ETF and S&D seminar sets social priorities in ports

Related to: Dockers, Conference, European Parliament, North Range, Port Regulation, Slovenia, Changing Ports
3 Dec 2015

On 1 December the ETF and S&D group held a joint seminar to discuss about social priorities in EU ports. 
 
Opening the event, S&D coordinator within the TRAN Committee, Ismail Ertug identified the need “to strike a balance between the demand fluctuations for port work and the flexibility required by port operations on the one hand, and continuity and protection of employment for workers on the other“. He also emphasised the need to include social clauses in tender documents, concession contracts and investment plans, so as to clearly determine appropriate minimum requirements for service providers and subcontractors. Support to EU ports that compete with non-EU ones through fiscal measures and through a well-thought investment policy was also mentioned as a priority. 
 
ETF member Niek Stam, from Dutch union FNV Havens presented the situation in North Range ports. He outlined how the combination of the economic crisis with the increasing size of vessels, the growing automation, the formation of shipping alliances, the expansion of terminal capacity result in overcapacity in ports and at sea and puts the cargo handling sector under heavy pressure. “Workers are at the bottom of the process and pay the highest price in terms of worsening working conditions.
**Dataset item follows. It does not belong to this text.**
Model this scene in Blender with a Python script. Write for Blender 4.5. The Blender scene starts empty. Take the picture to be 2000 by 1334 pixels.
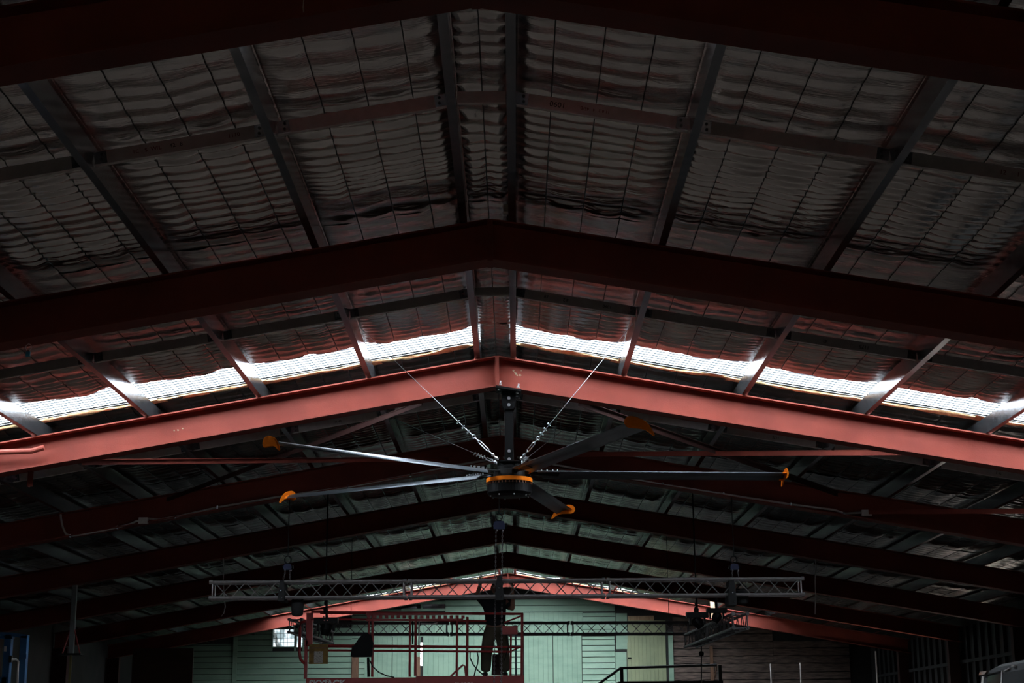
import bpy, math, random
import numpy as np
from mathutils import Vector, Matrix
random.seed(7)
rng = np.random.default_rng(7)
PI = math.pi
S = bpy.context.scene
COL = S.collection

# ---------------------------------------------------------------- camera, sky, exposure
CAM = Vector((0.21, 0.0, 1.6))
FPX = 3150.0
RIGHT = Vector((0.999972283, 0.00271697, -0.00693187))
UP = Vector((0.00737993, -0.23858776, 0.9710929))
FWD = Vector((-0.00098457, 0.97111714, 0.2386012))
cd = bpy.data.cameras.new('camera'); cam = bpy.data.objects.new('camera', cd); COL.objects.link(cam)
cd.sensor_width = 36.0; cd.lens = FPX * 36.0 / 2000.0; cd.clip_start = 0.05; cd.clip_end = 500
m = Matrix((RIGHT, UP, -FWD)).transposed().to_4x4(); m.translation = CAM
cam.matrix_world = m
S.camera = cam

SKY = 60.0
w = bpy.data.worlds.new('overcast_sky'); S.world = w; w.use_nodes = True
nt = w.node_tree; nt.nodes.clear()
o = nt.nodes.new('ShaderNodeOutputWorld'); bg = nt.nodes.new('ShaderNodeBackground')
tc = nt.nodes.new('ShaderNodeTexCoord'); sx = nt.nodes.new('ShaderNodeSeparateXYZ'); cr = nt.nodes.new('ShaderNodeValToRGB')
cr.color_ramp.elements[0].position = 0.0; cr.color_ramp.elements[0].color = (0.80, 0.86, 0.92, 1)
cr.color_ramp.elements[1].position = 1.0; cr.color_ramp.elements[1].color = (0.90, 0.96, 1.0, 1)
nt.links.new(tc.outputs['Generated'], sx.inputs[0]); nt.links.new(sx.outputs['Z'], cr.inputs[0])
nt.links.new(cr.outputs[0], bg.inputs[0]); bg.inputs[1].default_value = SKY
nt.links.new(bg.outputs[0], o.inputs[0])
S.view_settings.view_transform = 'Standard'; S.view_settings.look = 'None'
S.view_settings.exposure = 0.0; S.view_settings.gamma = 1.0
S.view_settings.use_curve_mapping = False
S.cycles.max_bounces = 7; S.cycles.diffuse_bounces = 4; S.cycles.glossy_bounces = 4
S.cycles.transparent_max_bounces = 12
S.cycles.sample_clamp_indirect = 3.0
S.cycles.caustics_reflective = False; S.cycles.caustics_refractive = False

BAY = 5.5
def YK(k): return (1.58034 + k) * BAY          # camera-side edge of rafter k
ZR = 1.6 + 0.84736 * BAY                        # top of the rafters at the ridge
SL = 0.17163                                    # roof slope
DEP, FLW = 0.39, 0.26                           # rafter depth, flange width
def zr(x): return ZR - abs(x) * SL
WX = 11.6                                       # side walls
YB = YK(8)                                      # back wall
YF = -9.0                                       # front wall, behind the camera
PURL = [-10.9, -9.55, -8.2, -6.85, -5.70, -4.33, -2.94, -1.57, -0.21, 0.17, 1.55, 3.05, 4.56, 6.05, 7.55, 9.05, 10.5]
PH = 0.2

def portal(name, loc, sx_, sy_, rot):
    l = bpy.data.lights.new(name, 'AREA'); l.shape = 'RECTANGLE'; l.size = sx_; l.size_y = sy_
    l.cycles.is_portal = True; l.energy = 1
    ob = bpy.data.objects.new(name, l); COL.objects.link(ob); ob.location = loc; ob.rotation_euler = rot
    return ob
STRIPS = [(YK(2) - 0.80, YK(2) + 0.42, 11.4), (YK(7) - 1.4, YK(7) + 0.30, 7.0), (YK(7) + 1.45, YK(7) + 2.8, 4.6)]
STRIPS = [(YK(0) + 0.32, YK(0) + 1.15, 1.56)] + STRIPS  # unseen strip added past the nearest rafter to brighten the struts
AS = math.atan(SL)
for a_, b_, hx in STRIPS:
    for s in (-1, 1):
        portal('skylight_portal', (s * hx / 2, (a_ + b_) / 2, zr(hx / 2) + 0.36), hx / math.cos(AS), b_ - a_, (0, s * AS, 0))
# the open doorway low in the side wall and the gateway behind the camera
DOOR_R = (41.0, 43.0, 0.0, 1.8)
DOOR_F = (-0.4, 0.4, 0.0, 2.0)
portal('doorway_portal', (WX + 0.25, (DOOR_R[0] + DOOR_R[1]) / 2, 0.9), 2.0, 1.8, (PI / 2, 0, PI / 2))
portal('gateway_portal', (0, YF - 0.25, 1.0), 0.8, 2.0, (-PI / 2, 0, PI))

def ray(px, py):
    return RIGHT * ((px - 1000) / FPX) - UP * ((py - 667) / FPX) + FWD
def at(px, py, Y):
    d = ray(px, py); return CAM + d * (Y / d.y)
def at_x(px, py, X):
    d = ray(px, py); return CAM + d * ((X - CAM.x) / d.x)
def ppm(Y):                                     # picture pixels per metre at distance Y
    return FPX / (Y * 0.98)

# ---------------------------------------------------------------- materials
def srgb(r, g, b):
    f = lambda c: c / 255 / 12.92 if c / 255 <= 0.04045 else ((c / 255 + 0.055) / 1.055) ** 2.4
    return (f(r), f(g), f(b), 1)
def mat(name, c1, c2=None, rough=0.6, metal=0.0, scale=3.0, stretch=(1, 1, 1), bump=0.0, bscale=None, bstretch=None, spec=0.5, lo=0.35, hi=0.65, detail=6, rough2=None):
    m = bpy.data.materials.new(name); m.use_nodes = True
    nt = m.node_tree; p = nt.nodes['Principled BSDF']; L = nt.links.new
    p.inputs['Metallic'].default_value = metal; p.inputs['Roughness'].default_value = rough
    p.inputs['Specular IOR Level'].default_value = spec
    c2 = c2 or tuple(v * 0.75 for v in c1[:3]) + (1,)
    tc = nt.nodes.new('ShaderNodeTexCoord'); mp = nt.nodes.new('ShaderNodeMapping'); mp.inputs['Scale'].default_value = stretch
    L(tc.outputs['Object'], mp.inputs[0])
    n = nt.nodes.new('ShaderNodeTexNoise'); n.inputs['Scale'].default_value = scale; n.inputs['Detail'].default_value = detail
    L(mp.outputs[0], n.inputs['Vector'])
    r = nt.nodes.new('ShaderNodeValToRGB'); r.color_ramp.elements[0].position = lo; r.color_ramp.elements[1].position = hi
    r.color_ramp.elements[0].color = c2; r.color_ramp.elements[1].color = c1
    L(n.outputs['Fac'], r.inputs[0]); L(r.outputs[0], p.inputs['Base Color'])
    if rough2 is not None:
        mr = nt.nodes.new('ShaderNodeMapRange'); mr.inputs['To Min'].default_value = rough; mr.inputs['To Max'].default_value = rough2
        L(n.outputs['Fac'], mr.inputs[0]); L(mr.outputs[0], p.inputs['Roughness'])
    if bump:
        mp2 = nt.nodes.new('ShaderNodeMapping'); mp2.inputs['Scale'].default_value = bstretch or stretch
        L(tc.outputs['Object'], mp2.inputs[0])
        n2 = nt.nodes.new('ShaderNodeTexNoise'); n2.inputs['Scale'].default_value = bscale or scale * 5; n2.inputs['Detail'].default_value = 5
        L(mp2.outputs[0], n2.inputs['Vector'])
        b = nt.nodes.new('ShaderNodeBump'); b.inputs['Strength'].default_value = bump; b.inputs['Distance'].default_value = 0.02
        L(n2.outputs['Fac'], b.inputs['Height']); L(b.outputs[0], p.inputs['Normal'])
    return m
RED = mat('red_oxide_paint', (0.225, 0.045, 0.031, 1), (0.18, 0.036, 0.026, 1), rough=0.62, scale=2.2, spec=0.2, bump=0.05, bscale=60)
REDB = mat('red_machine_paint', (0.42, 0.035, 0.035, 1), (0.34, 0.028, 0.03, 1), rough=0.45, scale=5)
GALV = mat('galvanised_steel', (0.27, 0.28, 0.30, 1), (0.21, 0.22, 0.24, 1), rough=0.16, metal=0.97, scale=9, rough2=0.28)
STRUT = mat('pale_galvanised_strut', (0.88, 0.83, 0.84, 1), (0.78, 0.73, 0.74, 1), rough=0.6, metal=0.0, scale=14)
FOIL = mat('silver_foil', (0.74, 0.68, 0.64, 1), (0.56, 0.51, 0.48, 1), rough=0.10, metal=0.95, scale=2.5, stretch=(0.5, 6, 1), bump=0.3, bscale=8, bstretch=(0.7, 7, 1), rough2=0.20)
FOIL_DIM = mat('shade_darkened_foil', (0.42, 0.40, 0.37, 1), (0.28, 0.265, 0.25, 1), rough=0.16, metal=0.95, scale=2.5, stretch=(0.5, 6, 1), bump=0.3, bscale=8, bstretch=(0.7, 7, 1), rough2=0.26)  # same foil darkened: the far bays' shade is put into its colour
ROOFM = mat('dark_roof_sheet', (0.05, 0.05, 0.05, 1), rough=0.8)
BATT = mat('torn_insulation', (0.62, 0.42, 0.22, 1), (0.30, 0.19, 0.09, 1), rough=0.9, scale=14)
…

They are required to be more and more flexible and productive and are offered no job guarantee in the medium term. The solution to compensate these current developments is to have labour pools, which allow combining flexibility with fair and stable working conditions“. 
 
Mladen Jovicic, Secretary General of the ETF affiliate SZPD, gave an overview of the situation in the port of Koper, where the union is trying to propose solutions to end social dumping and make sure that casual workers are entitled to the same terms and conditions as those employed directly by the port. He explained that “at present subcontractors act as labour agencies for the port. They provide no equipment or specific know-how and keep about half of the money the port pays for the worker. We are suggesting a step-by-step solution that would eventually lead to the creation of a labour pool. This would be a more efficient and fairer tool to manage human resources. We want equal pay for equal job!” 
 
“The cases of the North Range and Slovenia are not isolated’ declared after the seminar ETF General Secretary Eduardo Chagas. ‘Workers in many European ports are going through hard times and the situation will worsen if policies fail to tackle real priorities for the sector, also through a dialogue with the unions. In the framework of our campaign on fair transport we put forward several port-related proposals and we are glad to see that these are supported by the S&D group”, he added. 
 
In the concluding remarks that followed the round table discussion on how the Port Service Regulation (PSR) could help improving the social dimension of EU ports, hosting MEP Knut Fleckenstein declared “the PSR won’t change the situation, but is allowing us to state clearly that there are social problems in European ports and that these should be tackled. I see room for improved cooperation within the sector, which should be respected and accompanied by the institutions“.